С 1945 года Линь Бяо находился на Северо-Востоке Китая.
Как только Советская армия очистила эту территорию от японцев, боевые дивизии коммунистов совершили марш-бросок из своих опорных баз на северо-западной окраине страны и поспешили занять стратегические позиции вокруг Харбина и других городов, упредив гоминьдановцев, которые тоже начали перебрасывать войска. К тому времени, когда сюда подошли крупные силы Гоминьдана, коммунисты уже сформировали большую армию, которая из дипломатических соображений была названа Объединенной демократической армией Северо-Востока. Но все местные жители продолжали именовать ее «балуцзюнь» – 8-я армия, так как до того части, руководимые КПК, номинально входили в состав единых вооруженных сил Китая, 8-й армии. Русские же, следуя традициям народной этимологии, называли солдат этой армии «полудинами». Рассказывали, что «полудины», в отличие от японцев и советских, вошли в город бесшумно. Когда на следующее утро жители выглянули за окошко, то просто глазам не поверили: прямо на улице, на тротуаре, вповалку спали китайские солдаты.
Командующим «полудинов» был Линь Бяо.
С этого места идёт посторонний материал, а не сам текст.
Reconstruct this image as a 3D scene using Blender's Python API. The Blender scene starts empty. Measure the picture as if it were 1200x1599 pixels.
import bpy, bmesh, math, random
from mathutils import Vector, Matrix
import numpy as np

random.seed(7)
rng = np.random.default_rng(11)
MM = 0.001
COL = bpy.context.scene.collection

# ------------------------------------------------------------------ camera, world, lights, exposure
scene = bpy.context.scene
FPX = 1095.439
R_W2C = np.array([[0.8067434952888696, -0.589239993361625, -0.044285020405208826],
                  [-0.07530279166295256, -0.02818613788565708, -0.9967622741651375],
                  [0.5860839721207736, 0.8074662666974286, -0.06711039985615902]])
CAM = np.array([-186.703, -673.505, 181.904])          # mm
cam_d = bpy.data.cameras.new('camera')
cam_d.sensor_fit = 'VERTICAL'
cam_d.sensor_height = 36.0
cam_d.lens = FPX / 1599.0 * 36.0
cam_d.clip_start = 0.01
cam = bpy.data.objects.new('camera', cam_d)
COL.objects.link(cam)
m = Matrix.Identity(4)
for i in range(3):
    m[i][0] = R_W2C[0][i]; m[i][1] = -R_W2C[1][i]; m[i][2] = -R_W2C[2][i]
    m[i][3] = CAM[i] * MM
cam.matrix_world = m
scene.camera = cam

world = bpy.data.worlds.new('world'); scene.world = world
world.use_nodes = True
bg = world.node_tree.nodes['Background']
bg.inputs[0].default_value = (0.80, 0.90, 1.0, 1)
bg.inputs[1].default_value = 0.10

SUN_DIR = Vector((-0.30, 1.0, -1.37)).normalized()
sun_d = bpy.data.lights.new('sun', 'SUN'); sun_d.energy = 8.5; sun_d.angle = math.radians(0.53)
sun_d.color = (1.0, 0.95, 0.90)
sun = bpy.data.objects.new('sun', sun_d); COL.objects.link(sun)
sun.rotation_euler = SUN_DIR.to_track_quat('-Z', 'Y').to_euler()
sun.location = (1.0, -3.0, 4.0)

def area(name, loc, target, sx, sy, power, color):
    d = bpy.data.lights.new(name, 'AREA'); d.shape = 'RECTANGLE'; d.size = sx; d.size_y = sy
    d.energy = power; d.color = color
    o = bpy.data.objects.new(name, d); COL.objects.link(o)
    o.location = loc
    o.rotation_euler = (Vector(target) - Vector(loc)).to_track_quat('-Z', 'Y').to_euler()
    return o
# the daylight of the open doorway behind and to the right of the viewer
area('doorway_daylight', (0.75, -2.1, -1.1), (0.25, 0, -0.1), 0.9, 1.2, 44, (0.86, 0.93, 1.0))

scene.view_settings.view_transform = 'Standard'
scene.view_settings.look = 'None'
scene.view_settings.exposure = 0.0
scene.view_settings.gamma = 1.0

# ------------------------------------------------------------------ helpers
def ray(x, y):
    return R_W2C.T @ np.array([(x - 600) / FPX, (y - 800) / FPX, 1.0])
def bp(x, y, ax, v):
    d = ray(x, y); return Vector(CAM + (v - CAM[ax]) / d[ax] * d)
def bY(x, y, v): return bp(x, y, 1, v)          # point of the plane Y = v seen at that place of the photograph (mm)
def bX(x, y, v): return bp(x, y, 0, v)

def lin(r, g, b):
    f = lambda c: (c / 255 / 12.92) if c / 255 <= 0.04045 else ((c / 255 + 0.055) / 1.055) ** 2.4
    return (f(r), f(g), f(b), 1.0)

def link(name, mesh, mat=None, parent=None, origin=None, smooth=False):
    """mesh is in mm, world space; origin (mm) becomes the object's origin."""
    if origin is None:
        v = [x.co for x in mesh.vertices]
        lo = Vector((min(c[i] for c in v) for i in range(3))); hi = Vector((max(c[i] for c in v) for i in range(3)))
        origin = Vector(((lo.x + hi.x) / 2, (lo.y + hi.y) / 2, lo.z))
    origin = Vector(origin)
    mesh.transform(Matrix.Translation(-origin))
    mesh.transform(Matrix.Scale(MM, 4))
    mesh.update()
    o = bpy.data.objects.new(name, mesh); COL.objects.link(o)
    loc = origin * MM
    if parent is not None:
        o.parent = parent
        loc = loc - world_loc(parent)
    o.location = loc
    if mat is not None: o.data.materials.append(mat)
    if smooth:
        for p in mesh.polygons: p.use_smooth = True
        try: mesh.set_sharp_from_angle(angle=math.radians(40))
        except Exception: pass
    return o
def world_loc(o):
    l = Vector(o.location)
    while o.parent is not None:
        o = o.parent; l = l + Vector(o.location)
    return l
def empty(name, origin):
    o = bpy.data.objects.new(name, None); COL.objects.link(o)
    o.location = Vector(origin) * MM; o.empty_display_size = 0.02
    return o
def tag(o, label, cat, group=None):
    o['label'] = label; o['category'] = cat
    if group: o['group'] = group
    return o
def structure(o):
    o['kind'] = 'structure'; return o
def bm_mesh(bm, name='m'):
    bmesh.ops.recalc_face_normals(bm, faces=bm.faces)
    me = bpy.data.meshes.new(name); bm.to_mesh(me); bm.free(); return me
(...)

Ли Лисань впервые увидел его по приезде в Харбин, и первое же знакомство привело к неприятности. В марте 1946 года, в преддверии назревающей гражданской войны, Северо-Восточное бюро созвало совещание в местечке Мэйхэкоу, на котором обсуждались военно-политическая ситуация и стратегия действий коммунистов на Северо-Востоке. Мнения резко разделились. Пэн Чжэнь полагал, что у коммунистов достаточно сил, чтобы удержать крупные города и железнодорожные магистрали, при этом он рассчитывал на действенную поддержку Советского Союза и говорил, что в случае неудачи всегда можно отступить к советской границе. Ли Лисань в своем выступлении поддержал мнение Пэн Чжэня, подняв также вопрос о реорганизации штаба армии, чтобы ввести в него командиров местных вооруженных формирований. Эта инициатива была воспринята как камень в огород Линь Бяо. Но хуже всего оказалось то, что ввиду невозможности прийти к общему соглашению проблема была передана на рассмотрение в ЦК и Мао Цзэдун не замедлил высказаться. Его вердикт звучал так: «Освободить главные магистрали и занять фланговые позиции» – это было созвучно мнению Линь Бяо, считавшему, что армия может и должна оставить города и развернуть свои действия в деревне. Пэн Чжэню пришлось подчиниться. Осенью 1946 года его отозвали в Яньань, а пост секретаря Северо-Восточного бюро ЦК передали Линь Бяо. Когда я приехала в Харбин, Пэн Чжэнь как раз готовился к отъезду и ходил насупленный. На прощание он подарил Ли Лисаню большую вазу с драконами из перегородчатой эмали, буркнув при этом: «Мне в Яньани она все равно ни к чему!»